TASK REQUIREMENTS: Go through the records below from the first line and print each one exactly, stopping after the line that contains "bg.inputs[1].default_value = 0.15". Do not print pictures or anything past that line.

RECORDS SHOWN:
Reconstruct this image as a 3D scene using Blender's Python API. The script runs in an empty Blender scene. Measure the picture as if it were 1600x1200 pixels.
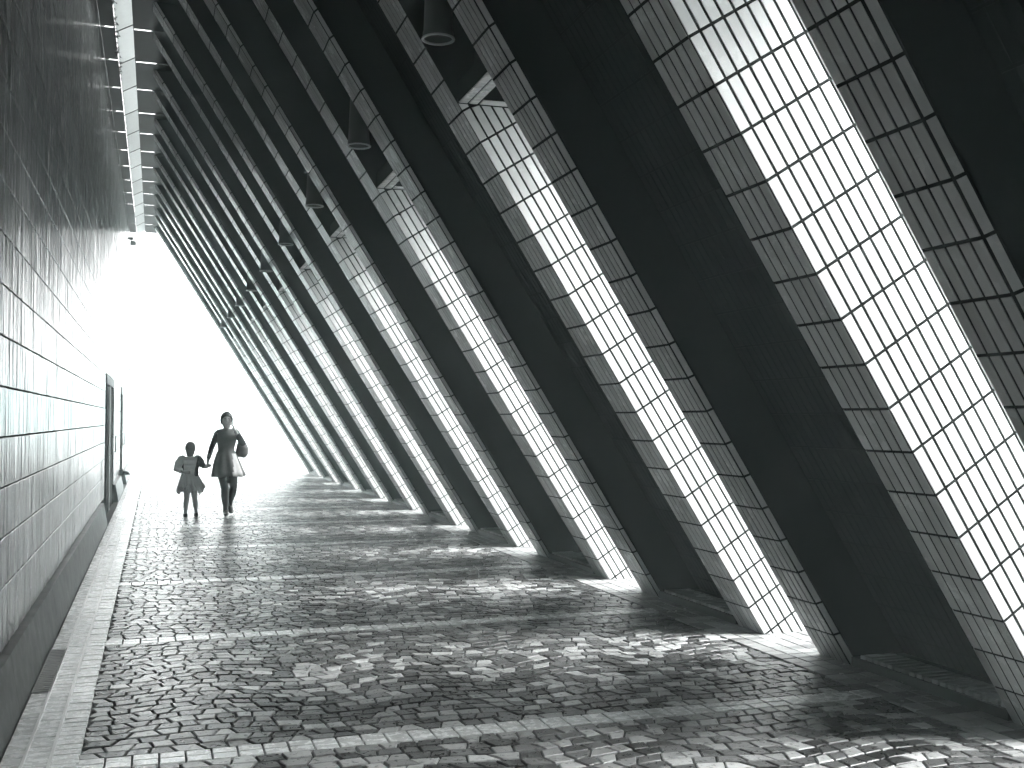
import bpy, math, random
from mathutils import Vector, Matrix

random.seed(7)
SC = bpy.context.scene
COL = SC.collection

# ------------------------------------------------------------------ camera
CAM_H = 1.55
PITCH = math.atan(55 / 1700)
YAW = math.atan(556 / 1700 * math.cos(PITCH))
cam_d = bpy.data.cameras.new("camera")
cam_d.sensor_width = 36.0
cam_d.lens = 36.0 * 1700 / 1600
cam_d.clip_start = 0.05
cam_d.clip_end = 3000
cam = bpy.data.objects.new("camera", cam_d)
cam.location = (0, 0, CAM_H)
cam.rotation_euler = (math.pi / 2 + PITCH, 0, -YAW)
COL.objects.link(cam)
SC.camera = cam

# ------------------------------------------------------------------ sky, sun, exposure
SUN_EL, SUN_AZ = math.radians(47), math.radians(-18)      # azimuth from +x, negative = behind the camera
world = bpy.data.worlds.new("World")
SC.world = world
world.use_nodes = True
wn, wl = world.node_tree.nodes, world.node_tree.links
bg = wn["Background"]
sky = wn.new("ShaderNodeTexSky")
sky.sky_type = 'NISHITA'
sky.sun_disc = False
sky.sun_elevation = SUN_EL
sky.sun_rotation = math.pi / 2 - SUN_AZ
sky.air_density = 1.0
sky.dust_density = 0.6
sky.ozone_density = 1.0
bw = wn.new("ShaderNodeRGBToBW")
wl.new(sky.outputs[0], bw.inputs[0])
wl.new(bw.outputs[0], bg.inputs[0])
bg.inputs[1].default_value = 0.15

sun_d = bpy.data.lights.new("sun", 'SUN')
sun_d.energy = 0.5
sun_d.angle = math.radians(35)
sun_d.color = (1.0, 0.99, 0.97)
sun = bpy.data.objects.new("sun", sun_d)
to_sun = Vector((math.cos(SUN_EL) * math.cos(SUN_AZ), math.cos(SUN_EL) * math.sin(SUN_AZ), math.sin(SUN_EL)))
sun.rotation_euler = (-to_sun).to_track_quat('-Z', 'Y').to_euler()
sun.location = to_sun * 60
COL.objects.link(sun)

vs = SC.view_settings
vs.view_transform = 'Standard'
vs.look = 'None'
vs.gamma = 1.0
vs.use_curve_mapping = False
vs.exposure = 4.25
SC.render.engine = 'CYCLES'
SC.cycles.max_bounces = 7
SC.cycles.diffuse_bounces = 4
SC.cycles.glossy_bounces = 3
SC.cycles.use_adaptive_sampling = True
SC.cycles.adaptive_threshold = 0.03
SC.cycles.use_denoising = True

# ------------------------------------------------------------------ materials
MATS = {}


def mat(name, c1, c2=None, rough=0.5, rough2=None, spec=0.5, noise=0.0, nscale=8.0, bump=0.0, bscale=60.0,
        metal=0.0, stretch=(1, 1, 1), translucent=False):
    """Procedural material: colour runs from c1 to c2 by the per-piece attribute 'var', broken up by noise."""
    m = bpy.data.materials.new(name)
    m.use_nodes = True
    nt = m.node_tree
    n, l = nt.nodes, nt.links
    b = n["Principled BSDF"]
    c2 = c2 or c1
    at = n.new("ShaderNodeAttribute")
    at.attribute_name = "var"
    mix = n.new("ShaderNodeMix")
    mix.data_type = 'RGBA'
    mix.inputs[6].default_value = (*c1, 1)
    mix.inputs[7].default_value = (*c2, 1)
    l.new(at.outputs["Fac"], mix.inputs[0])
    geo = n.new("ShaderNodeNewGeometry")
    mp = n.new("ShaderNodeMapping")
    mp.inputs["Scale"].default_value = stretch
    l.new(geo.outputs["Position"], mp.inputs[0])
    col = mix.outputs[2]
    if noise:
        nz = n.new("ShaderNodeTexNoise")
        nz.inputs["Scale"].default_value = nscale
        nz.inputs["Detail"].default_value = 6
        nz.inputs["Roughness"].default_value = 0.65
        l.new(mp.outputs[0], nz.inputs["Vector"])
        mr = n.new("ShaderNodeMapRange")
        mr.inputs[1].default_value = 0.25
        mr.inputs[2].default_value = 0.75
        mr.inputs[3].default_value = 1 - noise
        mr.inputs[4].default_value = 1 + noise
        l.new(nz.outputs["Fac"], mr.inputs[0])
        mul = n.new("ShaderNodeVectorMath")
        mul.operation = 'SCALE'
        l.new(col, mul.inputs[0])
        l.new(mr.outputs[0], mul.inputs["Scale"])
        col = mul.outputs[0]
        if rough2 is not None:
            rr = n.new("ShaderNodeMapRange")
            rr.inputs[1].default_value = 0.3
            rr.inputs[2].default_value = 0.7
            rr.inputs[3].default_value = rough
            rr.inputs[4].default_value = rough2
            l.new(nz.outputs["Fac"], rr.inputs[0])
            l.new(rr.outputs[0], b.inputs["Roughness"])
    l.new(col, b.inputs["Base Color"])
    if rough2 is None or not noise:
        b.inputs["Roughness"].default_value = rough
    b.inputs["Specular IOR Level"].default_value = spec
    b.inputs["Metallic"].default_value = metal
    if bump:
        n2 = n.new("ShaderNodeTexNoise")
        n2.inputs["Scale"].default_value = bscale
        n2.inputs["Detail"].default_value = 4
        l.new(mp.outputs[0], n2.inputs["Vector"])
        bp = n.new("ShaderNodeBump")
        bp.inputs["Strength"].default_value = bump
        bp.inputs["Distance"].default_value = 0.01
        l.new(n2.outputs["Fac"], bp.inputs["Height"])
        l.new(bp.outputs[0], b.inputs["Normal"])
    if translucent:
        tr = n.new("ShaderNodeBsdfTranslucent")
        l.new(col, tr.inputs[0])
        ms = n.new("ShaderNodeMixShader")
        ms.inputs[0].default_value = 0.7
        l.new(b.outputs[0], ms.inputs[1])
        l.new(tr.outputs[0], ms.inputs[2])
        l.new(ms.outputs[0], n["Material Output"].inputs[0])
    MATS[name] = m
    return m


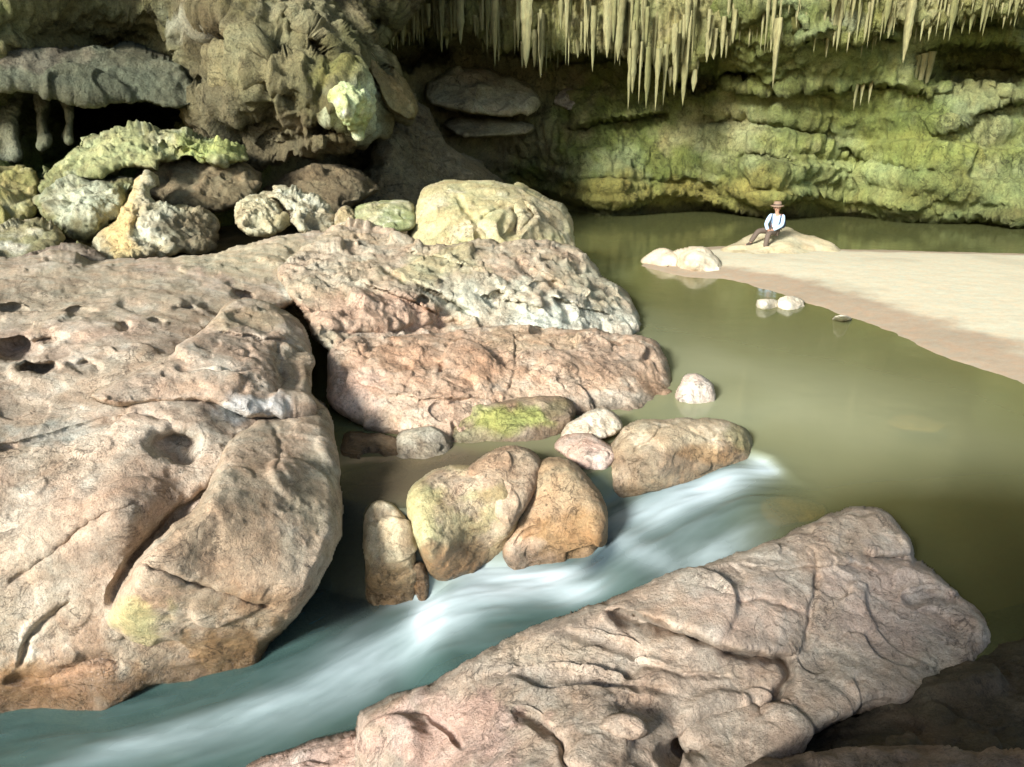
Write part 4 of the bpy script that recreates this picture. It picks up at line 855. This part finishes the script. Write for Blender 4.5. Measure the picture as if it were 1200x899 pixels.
# ================================================================ SAND-COLOURED ROCKS IN THE POOL
SANDP = ((0.58, 0.51, 0.39), (0.52, 0.46, 0.34), (0.62, 0.57, 0.46))
rock('sandy_mound', [(828, 302), (845, 291), (866, 281), (886, 272), (905, 266), (924, 265), (938, 273), (960, 278), (978, 288), (986, 300), (940, 307), (880, 309)],
     dc=[(832, 300, 20.6), (855, 288, 21.2), (880, 278, 21.8), (920, 268, 22.2), (955, 280, 21.8), (900, 285, 20.9), (925, 285, 20.8), (982, 297, 20.6), (905, 303, 20.0), (860, 302, 20.1)],
     edge=10, rf=0.7, thick=3.0, step=1.0, amp=0.12, fq=0.7, fac=0.10, ffq=0.7, fine=0.02, pal=((0.47, 0.42, 0.28), (0.44, 0.39, 0.26), (0.52, 0.47, 0.34)), mat=M_SOFT, seed=71, rag=1.5, cat='rock', label='rounded sandy coloured rock mound the person sits on')
rock('sandy_rock', [(958, 293), (966, 287), (978, 287), (984, 294), (980, 302), (960, 302)], dc=[(962, 292, 21.2), (975, 288, 21.3), (980, 296, 21.0), (968, 298, 20.9)], edge=6, rf=0.25, thick=0.8, step=0.9, amp=0.04, fac=0.05, fq=1, ffq=1.5,
     pal=((0.47, 0.42, 0.28), (0.44, 0.39, 0.26), (0.52, 0.47, 0.34)), mat=M_SOFT, seed=72, rag=.8, cat='rock', label='small round sandy rock at the right foot of the mound')
rock('sandy_rock', [(782, 302), (790, 293), (808, 288), (826, 289), (838, 297), (850, 312), (852, 326), (825, 330), (790, 322)],
     zc=[(785, 308, 0.1), (810, 291, 0.52), (835, 298, 0.4), (850, 318, 0.05), (815, 310, 0.25), (815, 326, -0.15), (845, 327, -0.1)], edge=8, rf=0.6, thick=2.0, step=1.0, amp=0.10, fq=0.8, fac=0.14, ffq=0.8, fine=.02,
     pal=SANDP, mat=M_SOFT, seed=73, rag=1.5, cat='rock', wetz=-0.16, wetamt=0.7, label='pale sandy rock at the tip of the sand bank, larger of two')
rock('sandy_rock', [(748, 308), (760, 297), (772, 290), (785, 292), (798, 300), (806, 318), (780, 322), (760, 315)],
     zc=[(752, 308, 0.0), (772, 292, 0.36), (795, 302, 0.25), (780, 312, 0.08), (780, 320, -0.15)], edge=7, rf=0.5, thick=1.5, step=1.0, amp=0.08, fq=0.9, fac=0.12, ffq=0.9, fine=.02,
     pal=SANDP, mat=M_SOFT, seed=74, rag=1.2, cat='rock', wetz=-0.16, wetamt=0.7, label='pale sandy rock at the far left tip touching the pool')
for k, (ol, lb) in enumerate([
        ([(884, 358), (886, 351), (900, 349), (912, 352), (914, 361), (902, 365), (888, 364)], 'flat white stone in shallow water, left of the touching pair'),
        ([(908, 357), (914, 348), (928, 346), (943, 352), (944, 360), (930, 366), (912, 364)], 'flat white stone in shallow water, right of the touching pair'),
        ([(974, 375), (978, 370), (992, 369), (1000, 373), (996, 378), (980, 378)], 'small flat stone at the sand bank waterline, alone')]):
    cxx = np.mean([p[0] for p in ol]); ty = min(p[1] for p in ol); by = max(p[1] for p in ol)
    rock('flat_stone', ol, zc=[(cxx, ty + 1, 0.20), (ol[0][0] + 2, (ty + by) / 2, 0.05), (cxx, (ty + by) / 2, 0.12), (cxx, by, -0.04), (cxx * 2 - ol[0][0] - 2, (ty + by) / 2, 0.05)], edge=5, rf=0.15, thick=0.6, step=0.8, amp=0.03, fac=0.04, fq=2, ffq=2,
         pal=((0.52, 0.49, 0.40), (0.58, 0.54, 0.45), PALE), mat=M_SOFT, seed=75 + k, rag=.8, cat='stone', label=lb)

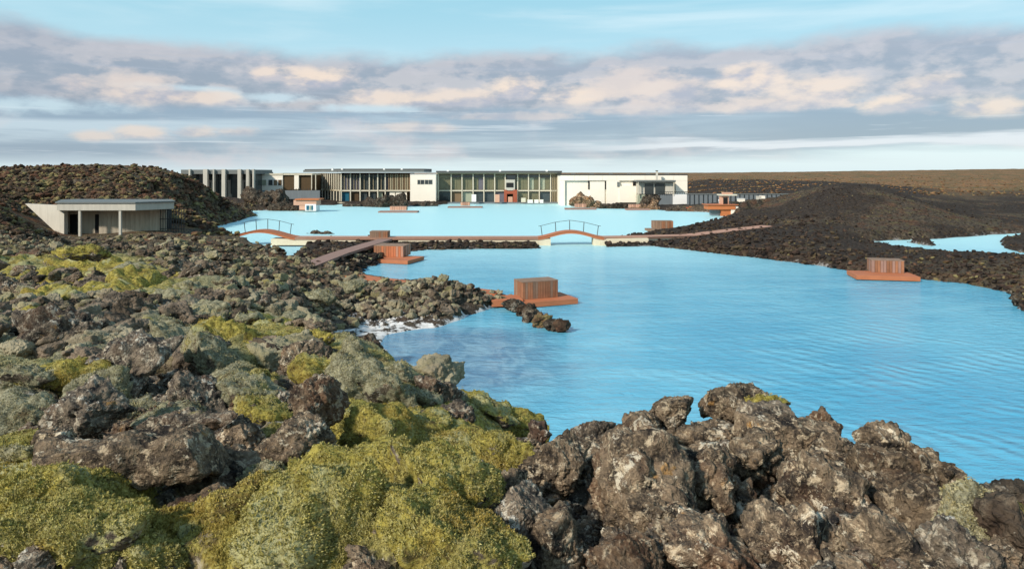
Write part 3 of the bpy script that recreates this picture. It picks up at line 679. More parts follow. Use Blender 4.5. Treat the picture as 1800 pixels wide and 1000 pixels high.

TASK RESPONSE:
Reconstruct this image as a 3D scene using Blender's Python API. The script runs in an empty Blender scene. Measure the picture as if it were 1600x1200 pixels.
import bpy, math, random
from mathutils import Vector, Matrix

random.seed(7)
SC = bpy.context.scene
COL = SC.collection

# ------------------------------------------------------------------ camera
CAM_H = 1.55
PITCH = math.atan(55 / 1700)
YAW = math.atan(556 / 1700 * math.cos(PITCH))
cam_d = bpy.data.cameras.new("camera")
cam_d.sensor_width = 36.0
cam_d.lens = 36.0 * 1700 / 1600
cam_d.clip_start = 0.05
cam_d.clip_end = 3000
cam = bpy.data.objects.new("camera", cam_d)
cam.location = (0, 0, CAM_H)
cam.rotation_euler = (math.pi / 2 + PITCH, 0, -YAW)
COL.objects.link(cam)
SC.camera = cam

# ------------------------------------------------------------------ sky, sun, exposure
SUN_EL, SUN_AZ = math.radians(47), math.radians(-18)      # azimuth from +x, negative = behind the camera
world = bpy.data.worlds.new("World")
SC.world = world
world.use_nodes = True
wn, wl = world.node_tree.nodes, world.node_tree.links
bg = wn["Background"]
sky = wn.new("ShaderNodeTexSky")
sky.sky_type = 'NISHITA'
sky.sun_disc = False
sky.sun_elevation = SUN_EL
sky.sun_rotation = math.pi / 2 - SUN_AZ
sky.air_density = 1.0
sky.dust_density = 0.6
sky.ozone_density = 1.0
bw = wn.new("ShaderNodeRGBToBW")
wl.new(sky.outputs[0], bw.inputs[0])
wl.new(bw.outputs[0], bg.inputs[0])
bg.inputs[1].default_value = 0.15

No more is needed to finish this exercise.